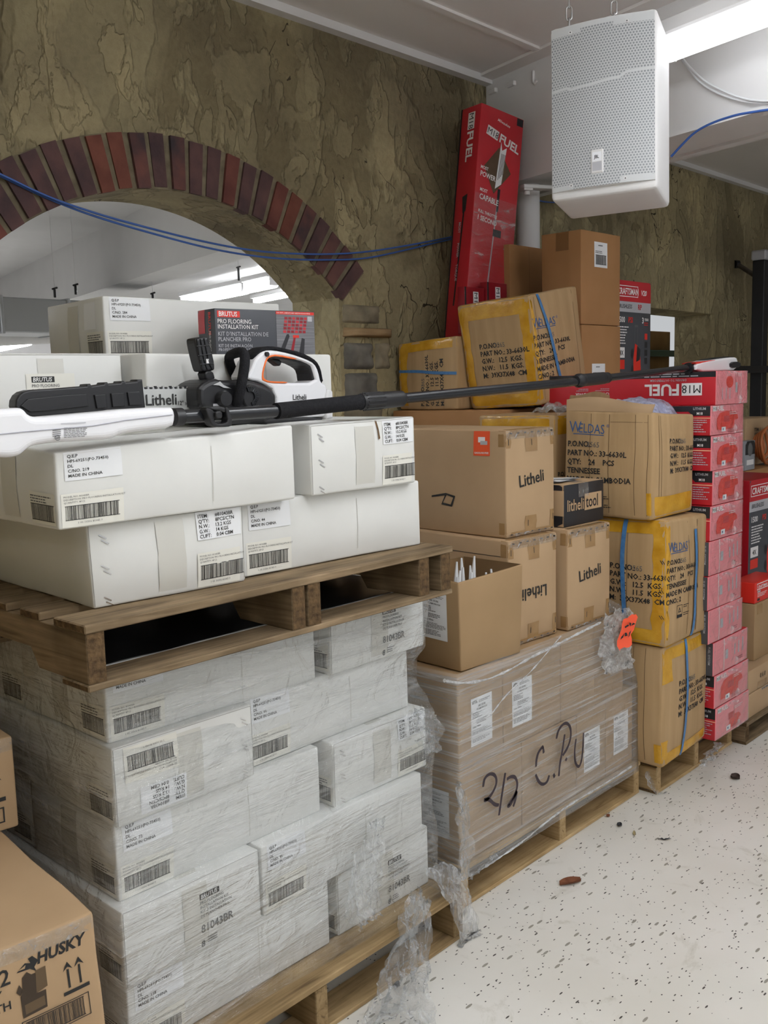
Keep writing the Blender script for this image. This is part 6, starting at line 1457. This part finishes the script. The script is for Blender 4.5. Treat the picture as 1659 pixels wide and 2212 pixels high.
ribbon('film_strip', [pl(815, 1770, 1.715), pl(800, 1830, 1.71), pl(790, 1900, 1.705), pl(785, 1960, 1.69), pl(800, 1990, 1.685)], [.05, .10, .13, .12, .08], 'wrinkled patch of loose film on the lower right of the white stack', seed=5, na=12, fold=.02)
ribbon('film_strip', [pl(905, 1535, 1.70), pl(920, 1560, 1.70), pl(935, 1590, 1.71), pl(930, 1620, 1.72)], [.06, .11, .09, .05], 'tuft of film sticking out at the right corner of the white stack', seed=6, fold=.03)
ribbon('film_strip', [pl(992, 1690, 1.735), pl(998, 1730, 1.73), pl(1004, 1780, 1.725), pl(1006, 1830, 1.72), pl(1004, 1880, 1.72), pl(998, 1900, 1.72)], [.01, .03, .05, .06, .06, .05], 'twisted strand of film down the left corner of the C.P.U stack', seed=7, fold=.02)
ribbon('film_strip', [pl(1018, 1895, 1.73), pl(1045, 1870, 1.735), pl(1075, 1842, 1.74)], [.03, .05, .02], 'loose film corner at the foot of the C.P.U stack', seed=8, fold=.015)
0 and ribbon('film_strip', [pl(1220, 1790, 1.80), pl(1238, 1770, 1.79), pl(1256, 1752, 1.79)], [.03, .05, .03], 'scrap of film hanging in the middle of the pale pallet', seed=9, fold=.015)
ribbon('film_strip', [(3.315, 1.735, .09), (3.32, 1.715, .04), (3.335, 1.695, .006), (3.37, 1.68, .004)], [.02, .035, .03, .01], 'wisp of film on the floor between the pale pallets', seed=10, fold=.01)
ribbon('film_strip', [pl(1545, 1612, 1.62), pl(1535, 1630, 1.60), pl(1528, 1645, 1.58)], [.1, .12, .1], 'crumpled film under the lowest red box', seed=11, fold=.03)
FILM_TUFT = film_mat('film_tuft', .3, .8, (30, 30, 30), wrinkle=.9, thr=(.42, .66))
# gathered film with the orange sticker at the top right corner of the C.P.U stack
mb = MB()
def tuft(s, t):
    u, z = at_plane(1300 + 60 * s + 6 * math.sin(9 * t), 1330 + 130 * t - 22 * s, 1.735); q = noise.noise_vector(Vector((s * 7, t * 9, 4))) * .018 + noise.noise_vector(Vector((s * 19, t * 22, 1))) * .009
    return (u + q.x, 1.735 - .012 * math.sin(math.pi * s) + q.y, z + q.z)
mb.grid(tuft, 18, 26, FILM_TUFT); o = mb.build('film_tuft'); tag(o, 'bunched clear film with an orange sticker, top right of the C.P.U stack', 'plastic film')
ORF = flat('sticker_neon', lin(255, 96, 62), .45)
mb = MB(); mb.grid(lambda s, t: (lambda q, w: (q[0] - .012, 1.70 + .004 * math.sin(4 * t), (q[2] + w) / 2))(tuft(.42 + .5 * s, .10 + .5 * t), at_plane(1300 + 60 * (.42 + .5 * s), 1330 + 130 * (.10 + .5 * t) - 22 * (.42 + .5 * s), 1.735)[1]), 6, 6, ORF)
for k in range(6):
    mb.grid(lambda s, t: (lambda q: (q[0] - .012, 1.6975 + .004 * math.sin(4 * t), q[2]))(tuft(.45 + .4 * (k % 3) / 3 + .09 * s, .22 + .16 * (k // 3) + .05 * t)), 1, 1, BLACKP)
mb.build('orange_sticker', o)['label'] = 'neon orange sticker with black marks'
mb = MB()
def lip(s, t):
    u, z = at_plane(1268 + 80 * s, 1310 + 30 * t + 5 * math.sin(7 * s), 1.80); q = noise.noise_vector(Vector((s * 6, t * 5, 9))) * .02; return (u + q.x, 1.80 + q.y + .02 * (1 - t), z + q.z + .012)
mb.grid(lip, 18, 8, FILM_LOOSE); o = mb.build('film_lip'); tag(o, 'ragged film edge on top of the C.P.U stack behind the orange sticker', 'plastic film')
def rope(name, pxs, n, r, label, seed, mat=None):
    pts = smooth_loop([(at_plane(x, y, n)[0], n + .006 * math.sin(i * 2.1), at_plane(x, y, n)[1]) for i, (x, y) in enumerate(pxs)], 3, False); b0 = Vector(pts[0]); mb = MB(); rr = random.Random(seed)
    mb.tube([Vector(p) - b0 for p in pts], [r * rr.uniform(.4, 1.5) for _ in pts], FILM_ROPE, 6); o = mb.build(name); o.location = b0; tag(o, label, 'plastic film'); return o
FILM_ROPE = film_mat('film_rope', .45, .9, (20, 20, 20), wrinkle=1.0, thr=(.35, .6))
rope('film_rope', ((1060, 1545), (1095, 1502), (1140, 1455), (1180, 1412), (1215, 1374)), 1.742, .0022, 'pulled white thread of film slanting over the labels of the C.P.U stack', 1)
rope('film_rope', ((960, 1470), (1000, 1478), (1050, 1468), (1100, 1448), (1150, 1420), (1200, 1392), (1250, 1368), (1300, 1345)), 1.744, .004, 'rolled film edge along the top of the C.P.U stack', 2)
rope('film_rope', ((1015, 1893), (1060, 1868), (1120, 1822), (1180, 1775), (1240, 1734), (1300, 1695), (1365, 1655)), 1.744, .0032, 'rolled film edge along the foot of the C.P.U stack', 3)
rope('film_rope', ((1015, 2069), (1040, 2060), (1060, 2045), (1070, 2030)), 1.60, .002, 'thin twisted tail of film lying on the floor', 4)
LEAF = mottled('dry_leaf', lin(104, 62, 42), lin(130, 84, 60), 40, .8, .2)
for i, (px, py, sx, sy, rot, mt_, lab, nm, cat) in enumerate(((1232, 1910, .034, .075, 60, LEAF, 'small dry brown leaf on the speckled floor', 'dry_leaf', 'leaf'), (1338, 1785, .03, .018, 20, BLACKP, 'dark scrap on the floor near the middle of the pale pallet', 'floor_scrap', 'scrap'), (1588, 1683, .05, .035, 10, flat('scrap_brown', lin(64, 50, 44), .8), 'dark brown scrap on the floor at the right', 'floor_scrap', 'scrap'), (1313, 1765, .022, .014, 0, LEAF, 'tiny brown scrap on the floor beside the pale pallet', 'floor_scrap', 'scrap'), (858, 2132, .03, .015, 30, BLACKP, 'dark scrap on the floor beside the hanging film', 'floor_scrap', 'scrap'), (1100, 1870, .045, .006, 40, BLACKP, 'thin dark sliver on the floor along the pale pallet', 'floor_scrap', 'scrap'), (1435, 1815, .05, .008, -50, BLACKP, 'curved dark sliver in the middle of the floor', 'floor_scrap', 'scrap'), (1370, 1803, .04, .010, 30, flat('scrap_tan', lin(160, 146, 110), .8), 'pale tan splinter on the floor', 'floor_scrap', 'scrap'))):
    q = seen(px, py, .0); mb = MB()
    mb.grid(lambda s, t: ((s - .5) * sx * (1 - .8 * abs(2 * t - 1) ** 2), (t - .5) * sy, .003 + .012 * min(sx, sy) / .03 * (s - .5) ** 2 * 4 + .001 * noise.noise(Vector((s * 4, t * 4, i)))), 6, 8, mt_)
    o = mb.build(nm); o.location = q; o.rotation_euler = (0, 0, math.radians(rot)); tag(o, lab, cat)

▶ [STATED PROBLEM]:
Using the data above, print every line exactly, omitting pictures.

▶ [FULL ANSWER]:
Keep writing the Blender script for this image. This is part 6, starting at line 1457. This part finishes the script. The script is for Blender 4.5. Treat the picture as 1659 pixels wide and 2212 pixels high.
ribbon('film_strip', [pl(815, 1770, 1.715), pl(800, 1830, 1.71), pl(790, 1900, 1.705), pl(785, 1960, 1.69), pl(800, 1990, 1.685)], [.05, .10, .13, .12, .08], 'wrinkled patch of loose film on the lower right of the white stack', seed=5, na=12, fold=.02)
ribbon('film_strip', [pl(905, 1535, 1.70), pl(920, 1560, 1.70), pl(935, 1590, 1.71), pl(930, 1620, 1.72)], [.06, .11, .09, .05], 'tuft of film sticking out at the right corner of the white stack', seed=6, fold=.03)
ribbon('film_strip', [pl(992, 1690, 1.735), pl(998, 1730, 1.73), pl(1004, 1780, 1.725), pl(1006, 1830, 1.72), pl(1004, 1880, 1.72), pl(998, 1900, 1.72)], [.01, .03, .05, .06, .06, .05], 'twisted strand of film down the left corner of the C.P.U stack', seed=7, fold=.02)
ribbon('film_strip', [pl(1018, 1895, 1.73), pl(1045, 1870, 1.735), pl(1075, 1842, 1.74)], [.03, .05, .02], 'loose film corner at the foot of the C.P.U stack', seed=8, fold=.015)
0 and ribbon('film_strip', [pl(1220, 1790, 1.80), pl(1238, 1770, 1.79), pl(1256, 1752, 1.79)], [.03, .05, .03], 'scrap of film hanging in the middle of the pale pallet', seed=9, fold=.015)
ribbon('film_strip', [(3.315, 1.735, .09), (3.32, 1.715, .04), (3.335, 1.695, .006), (3.37, 1.68, .004)], [.02, .035, .03, .01], 'wisp of film on the floor between the pale pallets', seed=10, fold=.01)
ribbon('film_strip', [pl(1545, 1612, 1.62), pl(1535, 1630, 1.60), pl(1528, 1645, 1.58)], [.1, .12, .1], 'crumpled film under the lowest red box', seed=11, fold=.03)
FILM_TUFT = film_mat('film_tuft', .3, .8, (30, 30, 30), wrinkle=.9, thr=(.42, .66))
# gathered film with the orange sticker at the top right corner of the C.P.U stack
mb = MB()
def tuft(s, t):
    u, z = at_plane(1300 + 60 * s + 6 * math.sin(9 * t), 1330 + 130 * t - 22 * s, 1.735); q = noise.noise_vector(Vector((s * 7, t * 9, 4))) * .018 + noise.noise_vector(Vector((s * 19, t * 22, 1))) * .009
    return (u + q.x, 1.735 - .012 * math.sin(math.pi * s) + q.y, z + q.z)
mb.grid(tuft, 18, 26, FILM_TUFT); o = mb.build('film_tuft'); tag(o, 'bunched clear film with an orange sticker, top right of the C.P.U stack', 'plastic film')
ORF = flat('sticker_neon', lin(255, 96, 62), .45)
mb = MB(); mb.grid(lambda s, t: (lambda q, w: (q[0] - .012, 1.70 + .004 * math.sin(4 * t), (q[2] + w) / 2))(tuft(.42 + .5 * s, .10 + .5 * t), at_plane(1300 + 60 * (.42 + .5 * s), 1330 + 130 * (.10 + .5 * t) - 22 * (.42 + .5 * s), 1.735)[1]), 6, 6, ORF)
for k in range(6):
    mb.grid(lambda s, t: (lambda q: (q[0] - .012, 1.6975 + .004 * math.sin(4 * t), q[2]))(tuft(.45 + .4 * (k % 3) / 3 + .09 * s, .22 + .16 * (k // 3) + .05 * t)), 1, 1, BLACKP)
mb.build('orange_sticker', o)['label'] = 'neon orange sticker with black marks'
mb = MB()
def lip(s, t):
    u, z = at_plane(1268 + 80 * s, 1310 + 30 * t + 5 * math.sin(7 * s), 1.80); q = noise.noise_vector(Vector((s * 6, t * 5, 9))) * .02; return (u + q.x, 1.80 + q.y + .02 * (1 - t), z + q.z + .012)
mb.grid(lip, 18, 8, FILM_LOOSE); o = mb.build('film_lip'); tag(o, 'ragged film edge on top of the C.P.U stack behind the orange sticker', 'plastic film')
def rope(name, pxs, n, r, label, seed, mat=None):
    pts = smooth_loop([(at_plane(x, y, n)[0], n + .006 * math.sin(i * 2.1), at_plane(x, y, n)[1]) for i, (x, y) in enumerate(pxs)], 3, False); b0 = Vector(pts[0]); mb = MB(); rr = random.Random(seed)
    mb.tube([Vector(p) - b0 for p in pts], [r * rr.uniform(.4, 1.5) for _ in pts], FILM_ROPE, 6); o = mb.build(name); o.location = b0; tag(o, label, 'plastic film'); return o
FILM_ROPE = film_mat('film_rope', .45, .9, (20, 20, 20), wrinkle=1.0, thr=(.35, .6))
rope('film_rope', ((1060, 1545), (1095, 1502), (1140, 1455), (1180, 1412), (1215, 1374)), 1.742, .0022, 'pulled white thread of film slanting over the labels of the C.P.U stack', 1)
rope('film_rope', ((960, 1470), (1000, 1478), (1050, 1468), (1100, 1448), (1150, 1420), (1200, 1392), (1250, 1368), (1300, 1345)), 1.744, .004, 'rolled film edge along the top of the C.P.U stack', 2)
rope('film_rope', ((1015, 1893), (1060, 1868), (1120, 1822), (1180, 1775), (1240, 1734), (1300, 1695), (1365, 1655)), 1.744, .0032, 'rolled film edge along the foot of the C.P.U stack', 3)
rope('film_rope', ((1015, 2069), (1040, 2060), (1060, 2045), (1070, 2030)), 1.60, .002, 'thin twisted tail of film lying on the floor', 4)
LEAF = mottled('dry_leaf', lin(104, 62, 42), lin(130, 84, 60), 40, .8, .2)
for i, (px, py, sx, sy, rot, mt_, lab, nm, cat) in enumerate(((1232, 1910, .034, .075, 60, LEAF, 'small dry brown leaf on the speckled floor', 'dry_leaf', 'leaf'), (1338, 1785, .03, .018, 20, BLACKP, 'dark scrap on the floor near the middle of the pale pallet', 'floor_scrap', 'scrap'), (1588, 1683, .05, .035, 10, flat('scrap_brown', lin(64, 50, 44), .8), 'dark brown scrap on the floor at the right', 'floor_scrap', 'scrap'), (1313, 1765, .022, .014, 0, LEAF, 'tiny brown scrap on the floor beside the pale pallet', 'floor_scrap', 'scrap'), (858, 2132, .03, .015, 30, BLACKP, 'dark scrap on the floor beside the hanging film', 'floor_scrap', 'scrap'), (1100, 1870, .045, .006, 40, BLACKP, 'thin dark sliver on the floor along the pale pallet', 'floor_scrap', 'scrap'), (1435, 1815, .05, .008, -50, BLACKP, 'curved dark sliver in the middle of the floor', 'floor_scrap', 'scrap'), (1370, 1803, .04, .010, 30, flat('scrap_tan', lin(160, 146, 110), .8), 'pale tan splinter on the floor', 'floor_scrap', 'scrap'))):
    q = seen(px, py, .0); mb = MB()
    mb.grid(lambda s, t: ((s - .5) * sx * (1 - .8 * abs(2 * t - 1) ** 2), (t - .5) * sy, .003 + .012 * min(sx, sy) / .03 * (s - .5) ** 2 * 4 + .001 * noise.noise(Vector((s * 4, t * 4, i)))), 6, 8, mt_)
    o = mb.build(nm); o.location = q; o.rotation_euler = (0, 0, math.radians(rot)); tag(o, lab, cat)